Free will, what else?

The will is not free in the meaning of “costing nothing”. It is actually quite expensive to use and may be exhausted by sufficient temptation. But it exists as a possibility by necessity – a thing that cannot not be.

I am half amused, half embarrassed on behalf of the people who think hooking the brain up to some kind of scanner can prove or disprove free will. Mostly disprove, it seems. Which is pointless indeed, since free will cannot be disproved. It exists by definition. Just like you cannot disprove the circularity of a circle, you cannot disprove the freedom of will. It is an intrinsic property of will itself, and without it we can no longer talk about will, or about choice, or even about action.

In fact, without free will, we cannot talk at all. After the stage where babies just make sounds randomly, speaking is essentially an expression of will. Even if something is true, we can decide not to say it, and often do. Even if we believe something is false, we can still say it, and this is also quite common. Furthermore, the form of our statement and its tone are also of our choosing. If we then were to say “There is no free will”, this would automatically and by definition expand to “There is no free will and I can’t help saying this”, which – since we have no control over what we say – resolves to “I can’t help making sounds”, which is not a very useful information at all if we already hear you making sounds. Since the sounds we make no longer convey any information about our internal states of mind, except perhaps in the case of screams and moans, we have successfully reverted to the animal stage of communication, and of thinking.

Free will is necessary for a human to be human. In fact, without the possibility of free will, a human would precisely not be human, but rather only human in potential. If the potential for free will was lost, then also humanity. If you cannot even choose what you think, then you don’t actually exist. “I don’t think, therefore I ain’t. I think.”

What we should be looking at instead is how science elucidates the nature of free will. To deny its existence is, as shown above, meaningless and resolves to contradiction in terms, much like the statement “This sentence is a lie.” But what we can disprove, and probably have disproved, is the idea that all choices are enacted by the speech centers of the brain. This is where the “talking consciousness” is located, it would seem. The inner monologue that translates our outer and inner experiences into a narrative, the story of our lives, which is the form in which it is usually stored and remembered in the brain.

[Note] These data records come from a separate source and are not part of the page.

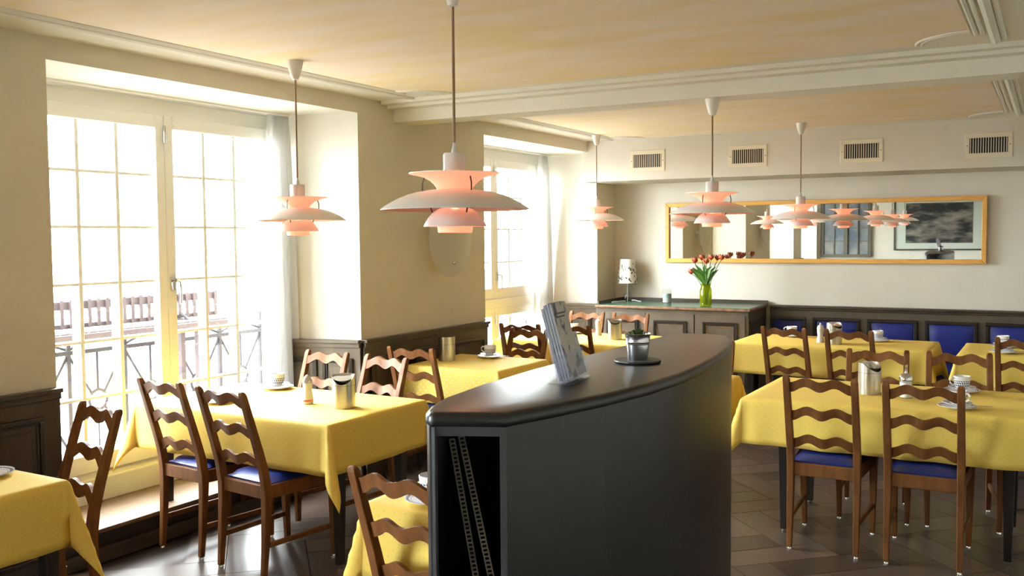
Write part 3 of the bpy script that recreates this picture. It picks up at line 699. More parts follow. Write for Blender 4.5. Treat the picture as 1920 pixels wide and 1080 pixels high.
def salt_shaker(loc, label, metal):
    t = thing('salt_shaker', label, 'shaker', loc); t.scale = (1.2, 1.2, 1.4)
    MB().lathe([(0.022, 0.0), (0.025, 0.003), (0.025, 0.028), (0.019, 0.05), (0.021, 0.075), (0.021, 0.080)], 20, cap0=True, cap1=True).obj('shaker_body', M['salt'], t, smooth=True)
    uv = MB().lathe([(0.0256, 0.011), (0.0256, 0.017)], 20); uv.obj('label_band', M['red'] if metal else M['pepper'], t, smooth=True)
    MB().lathe([(0.0215, 0.080), (0.0215, 0.09), (0.014, 0.102), (0.004, 0.110)], 20, cap1=True).obj('pierced_cap', M['steel'] if metal else M['pepper'], t, smooth=True)
salt_shaker((3.739, 3.429, TZ), 'glass salt shaker with pointed metal cap and red label on the balcony door table', True)
def mill(loc, label):
    t = thing('pepper_mill', label, 'pepper mill', loc); t.scale = (1.12, 1.12, 1.15)
    MB().lathe([(0.026, 0.0), (0.027, 0.012), (0.019, 0.045), (0.023, 0.075), (0.024, 0.085)], 20, cap0=True, cap1=True).obj('mill_body', M['pepper'], t, smooth=True)
    MB().lathe([(0.023, 0.087), (0.025, 0.10), (0.019, 0.118), (0.006, 0.124)], 20, cap1=True).obj('mill_head', M['pepper'], t, smooth=True)
    MB().lathe([(0.005, 0.123), (0.007, 0.13), (0.004, 0.138)], 12, cap1=True).obj('knob', M['chrome'], t, smooth=True)
mill((7.843, 1.641, TZ), 'white pepper mill beside the steel bin on the long banquette table')
mill((7.55, 3.491, TZ), 'pale pepper mill in front of the orange chair on the far window table')
def sugar(loc):
    t = thing('sugar_dispenser', 'glass sugar dispenser with chrome spout on the front right table', 'sugar dispenser', loc)
    MB().lathe([(0.028, 0.0), (0.034, 0.004), (0.034, 0.02), (0.030, 0.045), (0.034, 0.07), (0.034, 0.095), (0.030, 0.102)], 24, cap0=True).obj('glass_jar', M['clear'], t, smooth=True)
    MB().lathe([(0.026, 0.003), (0.031, 0.006), (0.031, 0.02), (0.027, 0.045), (0.031, 0.07), (0.031, 0.085)], 24, cap0=True, cap1=True).obj('sugar', M['salt'], t, smooth=True)
    MB().lathe([(0.034, 0.098), (0.034, 0.112), (0.022, 0.128), (0.009, 0.134)], 24, cap1=True).obj('screw_cap', M['chrome'], t, smooth=True)
    MB().tube([(0, 0, 0.132), (0, 0, 0.155), (-0.004, -0.004, 0.178)], [0.008, 0.006, 0.0065], 12).obj('spout', M['chrome'], t, smooth=True)
sugar((5.371, 0.677, TZ))

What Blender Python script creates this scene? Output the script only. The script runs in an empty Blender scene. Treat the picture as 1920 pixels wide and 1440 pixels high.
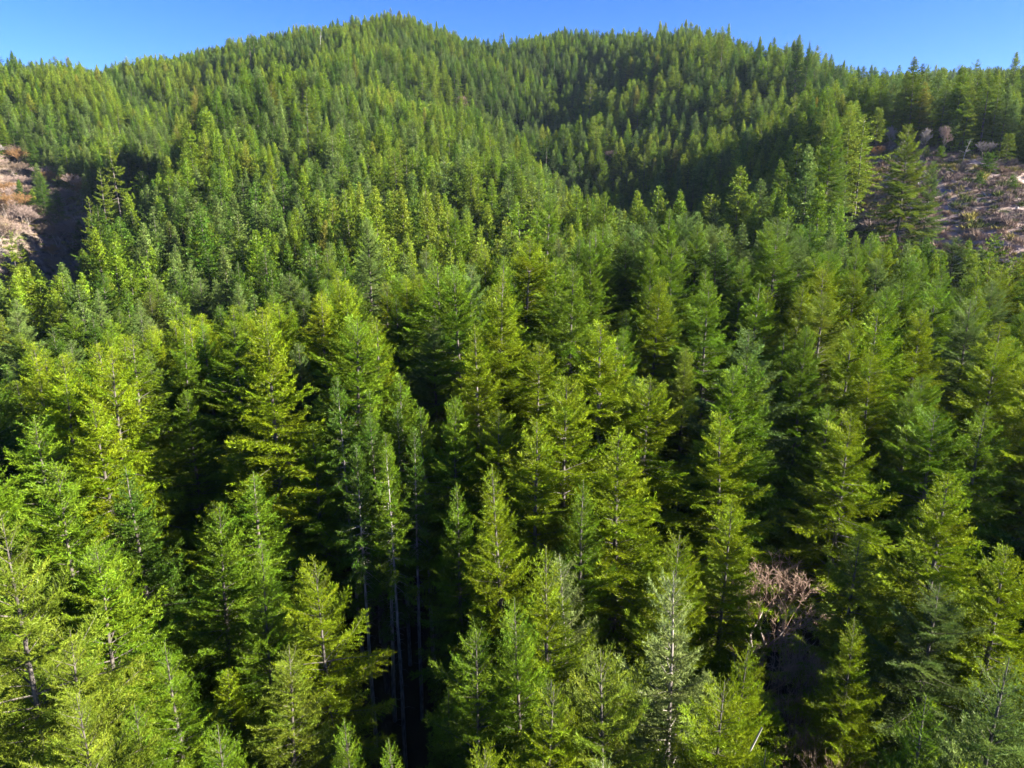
import bpy, math, random, time
import numpy as np
T0 = time.time()
C = bpy.context.scene.collection
scene = bpy.context.scene
rng = np.random.default_rng(11)
random.seed(11)

# ------------------------------------------------------------------ camera, sky, sun, exposure
CAM_Z = 70.0
PITCH = math.radians(14.0)
FPX = 1331.0                       # focal length in pixels of the 1920 wide picture
cam = bpy.data.cameras.new('camera')
cam.sensor_width = 36.0
cam.lens = 36.0 * FPX / 1920.0
cam.clip_start = 0.5
cam.clip_end = 20000
cam_ob = bpy.data.objects.new('camera', cam)
cam_ob.location = (0, 0, CAM_Z)
cam_ob.rotation_euler = (math.pi / 2 - PITCH, 0, 0)
C.objects.link(cam_ob)
scene.camera = cam_ob

SUN_AZ = math.radians(101)          # clockwise from the view direction (+Y)
SUN_EL = math.radians(23.5)
world = bpy.data.worlds.new('World')
scene.world = world
world.use_nodes = True
wn, wl = world.node_tree.nodes, world.node_tree.links
bg = wn['Background']
sky = wn.new('ShaderNodeTexSky')
sky.sky_type = 'NISHITA'
sky.sun_disc = False
sky.sun_elevation = SUN_EL
sky.sun_rotation = SUN_AZ
sky.altitude = 300
sky.air_density = 0.74
sky.dust_density = 0.15
sky.ozone_density = 4.0
hs = wn.new('ShaderNodeHueSaturation')
hs.inputs['Saturation'].default_value = 1.25
hs.inputs['Hue'].default_value = 0.522
wl.new(sky.outputs[0], hs.inputs['Color'])
wl.new(hs.outputs[0], bg.inputs['Color'])
bg.inputs['Strength'].default_value = 0.05

sun = bpy.data.lights.new('sun', 'SUN')
sun.energy = 5.0
sun.angle = math.radians(0.5)
sun.color = (1.0, 0.95, 0.85)
sun_ob = bpy.data.objects.new('sun', sun)
tos = np.array([math.sin(SUN_AZ) * math.cos(SUN_EL), math.cos(SUN_AZ) * math.cos(SUN_EL), math.sin(SUN_EL)])
from mathutils import Vector
sun_ob.rotation_euler = Vector(tos).to_track_quat('Z', 'Y').to_euler()
sun_ob.location = (300, -30, 300)
C.objects.link(sun_ob)

scene.view_settings.view_transform = 'Standard'
scene.view_settings.look = 'None'
scene.view_settings.gamma = 1.0
scene.view_settings.exposure = 2.65
scene.view_settings.use_curve_mapping = False
scene.render.engine = 'CYCLES'
scene.cycles.max_bounces = 5
scene.cycles.diffuse_bounces = 3
scene.cycles.glossy_bounces = 1
scene.cycles.transmission_bounces = 3
scene.cycles.transparent_max_bounces = 4
scene.cycles.volume_bounces = 0
scene.cycles.use_denoising = True
scene.cycles.denoiser = 'OPENIMAGEDENOISE'
scene.cycles.denoising_prefilter = 'ACCURATE'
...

It was a peculiar idea in the first place that this specialized brain function should be the origin of our will. I cannot offhand think of any religion or philosophy that has made such a claim. Anyone with more than trivial experience in meditation know how far this is from the truth. Most eastern forms of meditation serve to quiet this narrator function by occupying it with a different task, such as repeating a mantra, counting to ten, or watching closely some sense input like the passage of the breath or the flame of a candle.  As most meditators can attest, this does not suddenly cause the entire mind to come to rest. Rather, there is revealed a frantic activity that is not at all under conscious control, and can only indirectly be influenced.

And you had not really needed to go that far. Even the Christian concept of temptation should ring a bell here. Unless you are following some heretic wild goose and think that temptations come from other people, in plain contradiction to the Biblical claim that we are tempted as we are lured and drawn in by our own desire. What this clearly shows is that the deciding will cannot be alone in the head, otherwise there would not be anyone “else” there to present the desire to the will as an alternative. Likewise when we have the opportunity to do good and decide not to (which is described in the Bible as a sin), clearly there is some fellow occupant of the brain who is presenting the case for doing something, and we reject it.

So whether you’re a westerner or an easterner, unless you are painfully ignorant of the most basic concepts of your surrounding culture, you should be aware that there are processes in your head initiating action before you become aware of them. The later you become aware of them, in fact, the more momentum they tend to have. If a monk becomes aware of a sexual temptation when the compass needle of his mind begins to move away from Heaven, it will be rather easier to resist than if he notices nothing until the “compass needle” of his body has begun moving. By then it is quite a bit harder to stay calm. (Don’t ask me how I know this if you can’t guess.)

In any case, we have free will, but actually exerting our will takes an effort, and will can become tired much like a muscle, and can be trained much like a muscle. There is much to say about the nature of free will and our illusions about it. Oh, so much. But to just write it off as “free will does not exist” is painfully ignorant and shows an intense desire to believe something impossible. If free will did not exist, you could never know it.